Tampoco calculó el paradójico peso que los libros tienen en un país donde los maestros no leen pero se espera que un líder sea tan excepcional que pueda mencionar tres títulos.
En México los libros adquieren una fuerza social compensatoria. Se habla de ellos en el tono reverencial que se le otorga al objeto sagrado, o por lo menos inaccesible. Esto explica que en Twitter la laguna cultural de Peña Nieto se transformara en un dinámico trending topic. ¿Cómo evaluar la condena masiva en las redes sociales? La lección política parece ser la siguiente: causa escándalo que el poderoso no domine una actividad que casi nadie practica, pero que se considera positiva; el libro puede ser ignorado por la mayoría, pero no por quien pretende gobernar. Al modo de una bola de cristal, semeja un recurso de poder, intangible y oracular. Por eso los políticos suelen tener bibliotecas escenográficas que no han leído.
El affaire también revela el desplazamiento del juicio al que somos tan proclives. La incapacidad de Peña Nieto no se juzga en su campo de acción. El político mexiquense representa el nuevo eslabón de la impunidad.
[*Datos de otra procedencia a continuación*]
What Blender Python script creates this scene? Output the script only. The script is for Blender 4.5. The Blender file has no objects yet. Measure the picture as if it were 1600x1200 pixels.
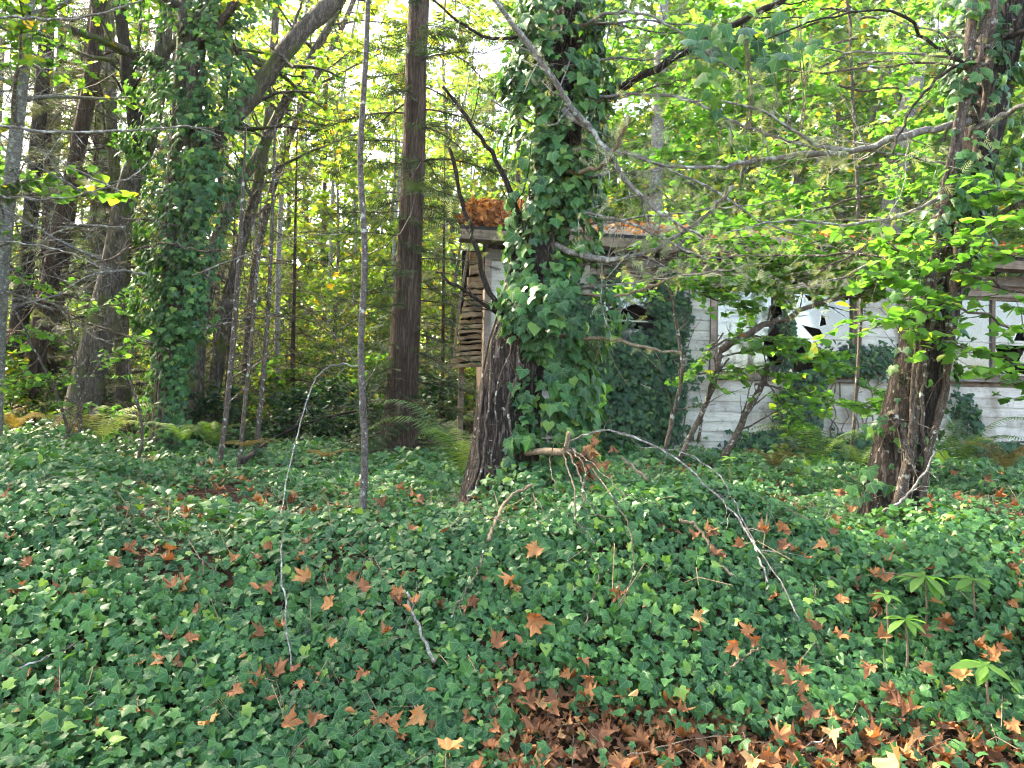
import bpy, math, random
import numpy as np
from mathutils import Matrix, Vector, noise as mnoise
from mathutils.geometry import tessellate_polygon

R = math.radians
rng = np.random.default_rng(11)
random.seed(11)
C = bpy.context.scene.collection
scene = bpy.context.scene

# ------------------------------------------------------------------ camera, sky, sun, exposure
EYE = np.array([0.0, 0.0, 1.5])
FPX = 1200.0                                   # focal length in photo pixels (1600 wide)
PITCH, ROLL = R(1.9), R(1.2)
cam_d = bpy.data.cameras.new('camera')
cam_d.lens = 36 * FPX / 1600
cam_d.clip_end = 2000
cam = bpy.data.objects.new('camera', cam_d)
C.objects.link(cam)
cam.matrix_world = (Matrix.Translation(Vector(EYE)) @ Matrix.Rotation(R(90) + PITCH, 4, 'X') @ Matrix.Rotation(ROLL, 4, 'Z'))
scene.camera = cam
ROT = np.array(cam.matrix_world.to_3x3())

SUN_DIR = np.array([-0.62, 0.45, 0.80])        # towards the sun: behind the wood, to the left
SUN_DIR = SUN_DIR / np.linalg.norm(SUN_DIR)
world = bpy.data.worlds.new('World')
scene.world = world
world.use_nodes = True
wn = world.node_tree
sky = wn.nodes.new('ShaderNodeTexSky')
sky.sky_type = 'NISHITA'
sky.sun_disc = False
sky.sun_elevation = math.asin(SUN_DIR[2])
sky.sun_rotation = math.atan2(SUN_DIR[0], SUN_DIR[1])
sky.air_density = 1.0
sky.dust_density = 3.0
sky.ozone_density = 1.0
bg = wn.nodes['Background']
bg.inputs['Strength'].default_value = 0.15
wn.links.new(sky.outputs['Color'], bg.inputs['Color'])
sun_d = bpy.data.lights.new('sun', 'SUN')
sun_d.energy = 4.0
sun_d.angle = R(3)
sun_d.color = (1.0, 0.93, 0.80)
sun = bpy.data.objects.new('sun', sun_d)
C.objects.link(sun)
sun.location = (-20, 20, 30)
sun.rotation_euler = Vector(SUN_DIR).to_track_quat('Z', 'Y').to_euler()
scene.view_settings.view_transform = 'Standard'
scene.view_settings.look = 'None'
scene.view_settings.gamma = 1.0
scene.view_settings.exposure = 3.3
scene.view_settings.use_curve_mapping = False
scene.view_settings.use_white_balance = True
scene.view_settings.white_balance_temperature = 7600
scene.render.engine = 'CYCLES'
cy = scene.cycles
cy.max_bounces = 6
cy.diffuse_bounces = 4
cy.use_adaptive_sampling = True
cy.adaptive_threshold = 0.035
cy.filter_width = 1.1
cy.glossy_bounces = 2
cy.transmission_bounces = 4
cy.transparent_max_bounces = 6
cy.caustics_reflective = False
cy.caustics_refractive = False


# ------------------------------------------------------------------ geometry helpers
def nrm(v):
    v = np.asarray(v, float)
    return v / np.maximum(np.linalg.norm(v, axis=-1, keepdims=True), 1e-9)


def at(px, py, d):
    """photo pixel + depth along the view axis -> world point"""
    return EYE + ROT @ np.array([(px - 800) / FPX * d, -(py - 600) / FPX * d, -d])


def proj(P):
    q = (np.asarray(P) - EYE) @ ROT
    d = -q[..., 2]
    return 800 + FPX * q[..., 0] / d, 600 - FPX * q[..., 1] / d, d


_ph = np.random.default_rng(3).uniform(0, 6.28, (12, 3))


def wav(x, y, f):
    s = 0
    for i in range(6):
        a = _ph[i, 0]
        k = f * (0.7 + 0.25 * i)
        s = s + np.sin(k * (x * math.cos(a) + y * math.sin(a)) + _ph[i, 1]) / (1 + 0.35 * i)
    return s / 2.6


def sstep(t):
    t = np.clip(t, 0, 1)
    return t * t * (3 - 2 * t)


_gy = [-300, -1, 1.5, 2.7, 2.9, 3.05, 3.3, 3.5, 3.75, 4.1, 5, 9, 14, 30, 300]
_gz = [-.2, 0, .05, .08, .11, .20, .42, .59, .71, .77, .77, .78, .82, .9, 1.2]


def gh(x, y):
    x = np.asarray(x, float)
    y = np.asarray(y, float)
    ys = y + 0.07 * wav(x, y * 0, 1.4) * sstep((y - 1) / 1.0) * (1 - sstep((y - 6) / 4))
    z = np.interp(ys, _gy, _gz)
    near = 1 - sstep((np.abs(y) - 10) / 25)
    z = z + 0.10 * wav(x, y, 1.3) * sstep((y - 2.6) / 1.2) * (0.5 + 0.5 * near) + (0.05 * wav(y, x, 3.9) + 0.035 * wav(x + 3, y, 6.5)) * sstep((y - 2.8) / 0.6) * near
    z = z + 0.12 * np.exp(-((x - 0.25) ** 2 / 0.8 + (y - 4.0) ** 2 / 0.25)) + 0.12 * np.exp(-((x + 2.7) ** 2 / 0.5 + (y - 4.1) ** 2 / 0.3)) + 0.22 * np.exp(-((x - 0.12) ** 2 / 0.22 + (y - 4.72) ** 2 / 0.10)) + 0.13 * np.exp(-((x - 1.15) ** 2 / 0.4 + (y - 4.3) ** 2 / 0.3)) + 0.10 * np.exp(-((x - 0.5) ** 2 / 0.15 + (y - 3.75) ** 2 / 0.06))
    z = z + sstep((y - 17) / 30) * sstep((x + 1) / 14) * 8.5
    z = z + sstep((y - 26) / 60) * 3.0
    return z


def at_ground(px, d, sink=0.0):
    p = at(px, 700, d)
    return np.array([p[0], p[1], float(gh(p[0], p[1])) - sink])


def mesh(name, V, faces, rnd=None, luv=None, smooth=True):
    V = np.asarray(V, np.float32)
    faces = [np.asarray(f, np.int32) for f in (faces if isinstance(faces, list) else [faces]) if len(f)]
    me = bpy.data.meshes.new(name)
    me.vertices.add(len(V))
    me.vertices.foreach_set('co', V.ravel())
    tot = sum(f.size for f in faces)
    me.loops.add(tot)
    me.loops.foreach_set('vertex_index', np.concatenate([f.ravel() for f in faces]))
    npol = sum(len(f) for f in faces)
    me.polygons.add(npol)
    cnt = np.concatenate([np.full(len(f), f.shape[1], np.int32) for f in faces])
    me.polygons.foreach_set('loop_start', np.concatenate([[0], np.cumsum(cnt)[:-1]]).astype(np.int32))
    me.polygons.foreach_set('use_smooth', np.full(npol, bool(smooth)))
    me.update(calc_edges=True)
    if rnd is not None:
        a = me.attributes.new('rnd', 'FLOAT', 'FACE')
        a.data.foreach_set('value', np.asarray(rnd, np.float32))
    if luv is not None:
        a = me.attributes.new('luv', 'FLOAT_VECTOR', 'POINT')
        a.data.foreach_set('vector', np.asarray(luv, np.float32).ravel())
    return me


def obj(name, me, mat=None, parent=None, kind=None):
    o = bpy.data.objects.new(name, me)
    C.objects.link(o)
    if mat is not None and me is not None and not me.materials:
        me.materials.append(mat)
    if parent is not None:
        o.parent = parent
    if kind:
        o['kind'] = kind
    return o


def tag(o, label, cat, group=None, kind=None):
    o['label'] = label
    o['category'] = cat
    if group:
        o['group'] = group
    if kind:
        o['kind'] = kind
    return o


def thing(name, label, cat, loc=(0, 0, 0), rz=0.0, group=None):
    o = bpy.data.objects.new(name, None)
    o.empty_display_size = 0.2
    C.objects.link(o)
    o.location = loc
    o.rotation_euler = (0, 0, rz)
    return tag(o, label, cat, group)


def copy_tree(o, parent=None):
    c = o.copy()
    C.objects.link(c)
    c.parent = parent
    for ch in o.children:
        copy_tree(ch, c)
    return c


class MB:
    """collects quads and triangles of ONE part"""

    def __init__(self):
        self.V, self.Q, self.T, self.n = [], [], [], 0

    def add(self, V, Q=None, T=None):
        V = np.asarray(V, float)
        if Q is not None and len(Q):
            self.Q.append(np.asarray(Q, int) + self.n)
        if T is not None and len(T):
            self.T.append(np.asarray(T, int) + self.n)
        self.V.append(V)
        self.n += len(V)

    def tube(self, P, r, sides=6, rough=0.0, seed=0, cap=False, kz=3.0, ka=2.0):
        P = np.asarray(P, float)
        n = len(P)
        r = np.broadcast_to(np.asarray(r, float), (n,))
        t = np.gradient(P, axis=0)
        t = nrm(t)
        ref = np.array([0, 0, 1.0]) if abs(t[0][2]) < 0.8 else np.array([1.0, 0, 0])
        u = nrm(np.cross(t[0], ref))
        U = np.zeros((n, 3))
        for i in range(n):
            u = u - t[i] * np.dot(u, t[i])
            u = u / max(np.linalg.norm(u), 1e-9)
            U[i] = u
        W = np.cross(t, U)
        a = np.linspace(0, 2 * math.pi, sides, endpoint=False)
        rad = np.repeat(r[:, None], sides, 1)
        if rough:
            L = np.concatenate([[0], np.cumsum(np.linalg.norm(np.diff(P, axis=0), axis=1))])
            for i in range(n):
                for j in range(sides):
                    q = (math.cos(a[j]) * ka + seed * 7.3, math.sin(a[j]) * ka, L[i] * kz)
                    v = mnoise.noise(q) + 0.6 * (1 - 2 * abs(mnoise.noise((q[0] * 2.7, q[1] * 2.7, q[2] * 0.9))))
                    rad[i, j] *= 1 + rough * v
        ring = P[:, None, :] + rad[..., None] * (np.cos(a)[None, :, None] * U[:, None, :] + np.sin(a)[None, :, None] * W[:, None, :])
        V = ring.reshape(-1, 3)
        i = np.arange(n - 1)[:, None] * sides
        j = np.arange(sides)[None, :]
        j2 = (j + 1) % sides
        Q = np.stack([i + j, i + j2, i + sides + j2, i + sides + j], -1).reshape(-1, 4)
        T = None
        if cap:
            V = np.vstack([V, P[:1], P[-1:]])
            k = n * sides
            jj = np.arange(sides)
            T = np.vstack([np.stack([np.full(sides, k), (jj + 1) % sides, jj], 1),
                           np.stack([np.full(sides, k + 1), (n - 1) * sides + jj, (n - 1) * sides + (jj + 1) % sides], 1)])
        self.add(V, Q, T)

    def box(self, a, b, jit=0.0):
        x0, y0, z0 = a
        x1, y1, z1 = b
        V = np.array([[x0, y0, z0], [x1, y0, z0], [x1, y1, z0], [x0, y1, z0], [x0, y0, z1], [x1, y0, z1], [x1, y1, z1], [x0, y1, z1]], float)
        if jit:
            V += rng.uniform(-jit, jit, V.shape)
        self.add(V, [[0, 3, 2, 1], [4, 5, 6, 7], [0, 1, 5, 4], [1, 2, 6, 5], [2, 3, 7, 6], [3, 0, 4, 7]])

    def me(self, name, off=None, smooth=False):
        V = np.vstack(self.V)
        if off is not None:
            V = V - np.asarray(off)
        F = []
        if self.Q:
            F.append(np.vstack(self.Q))
        if self.T:
            F.append(np.vstack(self.T))
        return mesh(name, V, F, smooth=smooth)

    def part(self, name, mat, root=None, smooth=True, kind=None, world=True):
        off = np.array(root.location) if (root is not None and world) else None
        return obj(name, self.me(name, off, smooth), mat, root, kind)


def smooth_path(P, n):
    """Catmull-Rom through control rows (any number of columns)"""
    P = np.asarray(P, float)
    if len(P) == 2:
        t = np.linspace(0, 1, n)[:, None]
        return P[0] * (1 - t) + P[1] * t
    Q = np.vstack([2 * P[0] - P[1], P, 2 * P[-1] - P[-2]])
    out = []
    m = len(P) - 1
    for s in np.linspace(0, m, n):
        i = min(int(s), m - 1)
        t = s - i
        a, b, c, d = Q[i], Q[i + 1], Q[i + 2], Q[i + 3]
        out.append(0.5 * ((2 * b) + (c - a) * t + (2 * a - 5 * b + 4 * c - d) * t * t + (3 * b - a - 3 * c + d) * t ** 3))
    return np.array(out)


def pxpath(pts, d0, d1=None, n=None):
    """pixel polyline -> world polyline, depth running d0..d1"""
    d1 = d0 if d1 is None else d1
    k = len(pts)
    rows = [at(p[0], p[1], p[2] if len(p) > 2 else d0 + (d1 - d0) * i / max(k - 1, 1)) for i, p in enumerate(pts)]
    return smooth_path(rows, n or max(8, k * 4))


# ------------------------------------------------------------------ leaf templates (x across, y to the tip, z up)
def fan(outline, centre, zf):
    V = np.array([centre] + list(outline), float)
    V = np.column_stack([V, [zf(x, y) for x, y in V]])
    n = len(outline)
    T = np.array([[0, 1 + i, 1 + (i + 1) % n] for i in range(n)])
    return V, T


def mirror(half):
    """half outline from base to tip on the right; mirrored"""
    return half + [(-x, y) for x, y in half[-2:0:-1]]


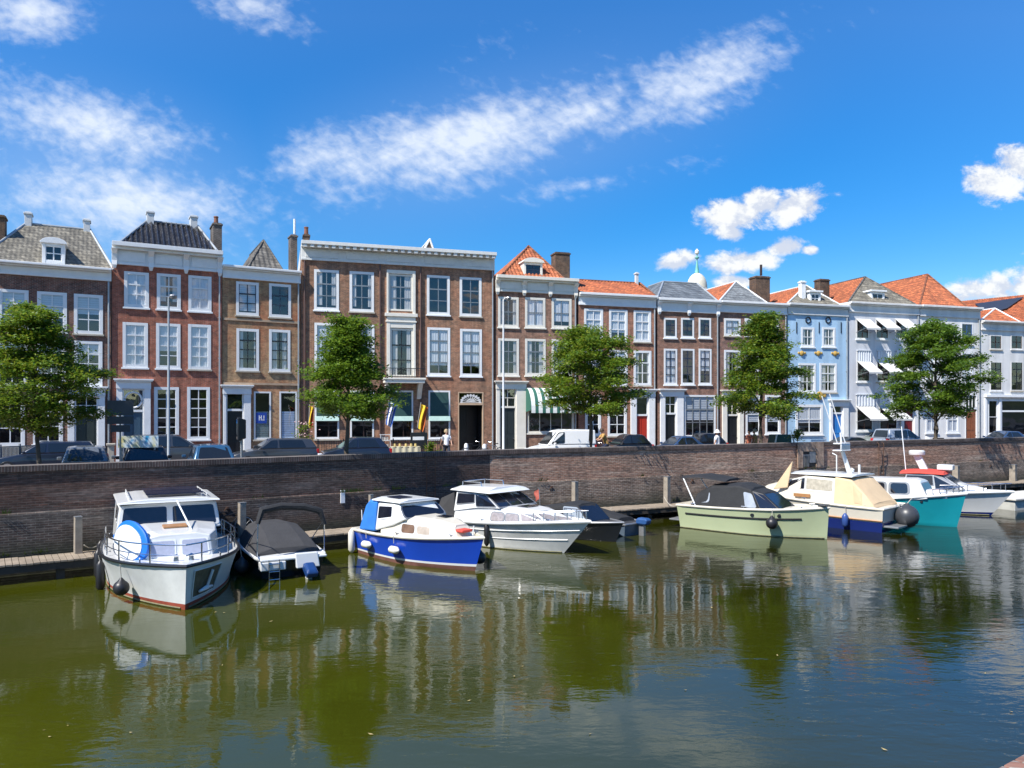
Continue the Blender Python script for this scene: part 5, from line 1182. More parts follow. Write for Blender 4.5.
def pt(px, Y): return (PX(px, Y), Y, 0)
fence(pt(-20, 33.5), pt(38, 36.3), 1.25, 44, GREYM, 'grey barred railing in front of the slate roofed house')
fence(pt(318, 45.4), pt(441, 47.6), 1.12, 52, BLACKP, 'black iron railing in front of the five-bay house windows', posts=6)
def bollard(px, Y, label):
    o = empty('bollard', (PX(px, Y), Y, 0), 0, label, 'bollard', 'white bollards by the shop door'); mb = MB(); mb.lathe([(.13, 0), (.12, .9), (.09, 1.0), (.02, 1.03)], 12); mb.build('post', WHITE, o, smooth=True); mb = MB(); mb.lathe([(.135, .7), (.135, .78)], 12); mb.build('band', GREYM, o)
bollard(466.2, 44.5, 'white bollard left of the bicycles at the open shop door'); bollard(484.5, 43.6, 'white bollard right of the bicycles at the open shop door')
# flags on the shop front
def flag(px, y0, y1, Y, cols, label, lean=.5, stripes=False, w=.8):
    p = at(px, y1, Y); o = empty('flag', (p.x, p.y, p.z), R(17), label, 'flag', 'flags hung on the five-bay house')
    H = (y1 - y0) / F * Y
    mb = MB(); mb.tube([(0, .55, 0), (lean * .3, -.25, H * 1.05)], .022, 6); mb.build('pole', GREYW, o)
    mb = MB(); n = len(cols)
    for k in range(n):
        def f(u, v): t = (k + u) / n; return (lean * .3 * (1 - v) + t * w * (.55 - .3 * v) * (1 - .1 * v) + .03 * math.sin(v * 5 + t * 4), -.25 + .10 * math.sin(t * 9 + v * 2) + .2 * v, H * (1 - v * 1.02) - t * .5 * H * .3)
        mb.grid(f, 4, 12, k)
    mb.build('cloth', cols, o, fix=False)
YEL = pm('yellow_flag_cloth', (.68, .46, .03), .8, .08, 4); RED = pm('red_flag_cloth', (.60, .03, .02), .8, .08, 4); BLU = pm('blue_flag_cloth', (.03, .09, .36), .8, .08, 4); ORA = pm('orange_flag_cloth', (.60, .14, .03), .8, .1, 4); WHF = pm('white_flag_cloth', (.72, .72, .72), .8, .05, 4); BKF = pm('black_flag_cloth', (.02, .02, .02), .8)
flag(309, 405.5, 426.5, 44.6, [YEL, YEL, RED], 'red and yellow flag at the left corner of the five-bay house', .1, w=.5)
flag(386.5, 402, 424, 46.2, [BLU, WHF, BLU, WHF, BLU], 'blue and white striped flag between the green blinds', .35, w=1.0)
flag(419, 404, 428, 47.0, [YEL, YEL, ORA], 'yellow and orange flag left of the rightmost green blind', .25, w=.85)
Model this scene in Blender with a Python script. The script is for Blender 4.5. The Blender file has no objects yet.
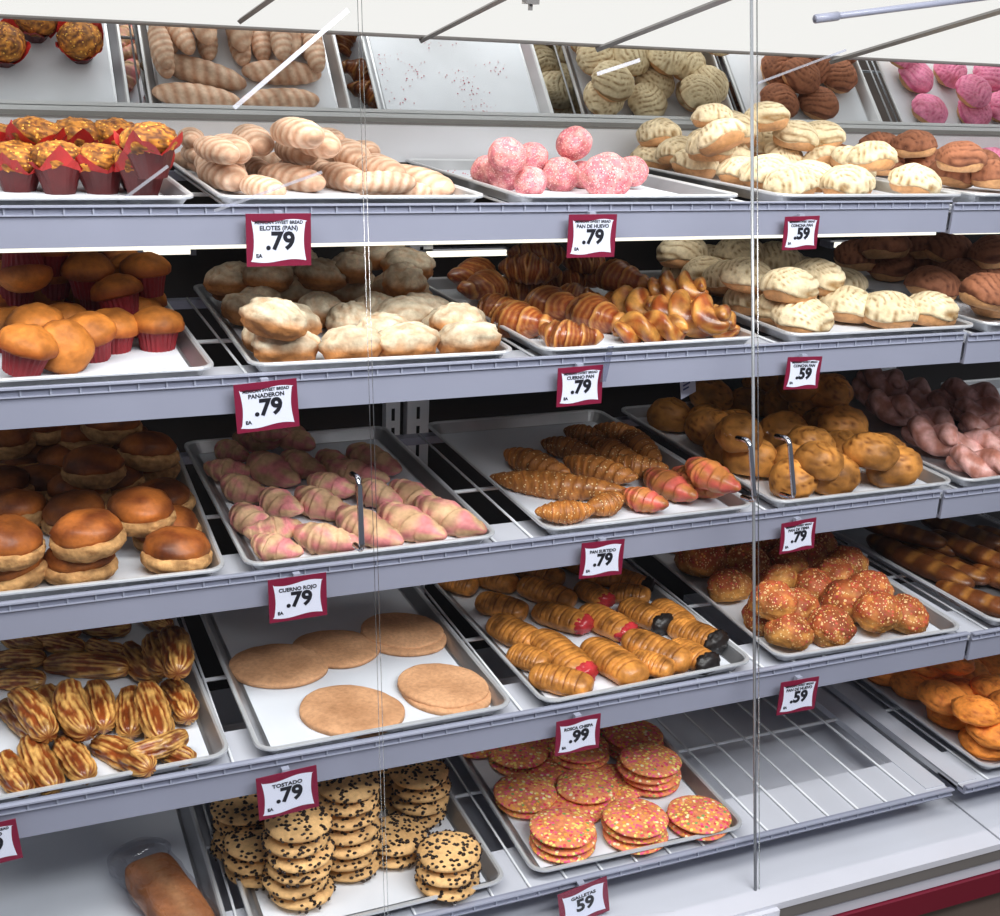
import bpy, bmesh, math, random
from math import sin, cos, pi, radians, sqrt, exp
from mathutils import Vector, Matrix, noise
random.seed(7)
SC = bpy.context.scene
COL = SC.collection

# ------------------------------------------------------------------ camera
F_PX, YAW, PITCH, ROLL = 1197.166, 0.405751, 0.325078, -0.04476
CAM = Vector((0.0, -1.63202, 1.405952))
fw = Vector((sin(YAW)*cos(PITCH), cos(YAW)*cos(PITCH), -sin(PITCH)))
rt = Vector((cos(YAW), -sin(YAW), 0))
dn = fw.cross(rt)
RT = rt*cos(ROLL) + dn*sin(ROLL)
DN = dn*cos(ROLL) - rt*sin(ROLL)
cd = bpy.data.cameras.new('camera'); co = bpy.data.objects.new('camera', cd); COL.objects.link(co)
M3 = Matrix((RT, -DN, -fw)).transposed()
co.matrix_world = Matrix.Translation(CAM) @ M3.to_4x4()
cd.sensor_fit = 'HORIZONTAL'; cd.sensor_width = 36; cd.lens = F_PX*36/1000; cd.clip_start = .02
SC.camera = co

# ------------------------------------------------------------------ light, world, exposure
SC.view_settings.view_transform = 'Standard'; SC.view_settings.look = 'None'
SC.view_settings.exposure = -0.10; SC.view_settings.gamma = 1; SC.view_settings.use_curve_mapping = False
W = bpy.data.worlds.new('room_air'); SC.world = W; W.use_nodes = True
W.node_tree.nodes['Background'].inputs[0].default_value = (.85, .88, 1, 1)
W.node_tree.nodes['Background'].inputs[1].default_value = .20
SC.cycles.max_bounces = 7; SC.cycles.transparent_max_bounces = 12

def area(name, loc, tgt, sx, sy, power, color=(1, 1, 1), spread=180):
    l = bpy.data.lights.new(name, 'AREA'); l.shape = 'RECTANGLE'; l.size = sx; l.size_y = sy
    l.energy = power; l.color = color; l.spread = radians(spread)
    o = bpy.data.objects.new(name, l); COL.objects.link(o); o.location = loc
    o.rotation_euler = (Vector(tgt)-Vector(loc)).to_track_quat('-Z', 'Y').to_euler()
    return o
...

Los 71 años en que el PRI confundió lo público y lo privado regresan de la mano de quien perfeccionó la opacidad ante los delitos de Atenco y Arturo Montiel. Eso bastaría para invalidar su candidatura. Pero el consenso no depende de la información. ¿La mala memoria de quienes lo mantienen como favorito en las encuestas será puesta a prueba por la mala memoria del político ante la literatura?
De 116 millones de mexicanos, sólo 500 mil compramos libros por gusto. Integramos un grupúsculo que trata de ampliarse con entusiasmo y pocos logros. Para la mayoría de la población, lo importante es que lea el Otro, el “picudo”, es decir, el Presidente.
El ridículo de Guadalajara no definirá la campaña electoral; sin embargo, reveló que en un país donde las representaciones son más importantes que los hechos, los símbolos también votan.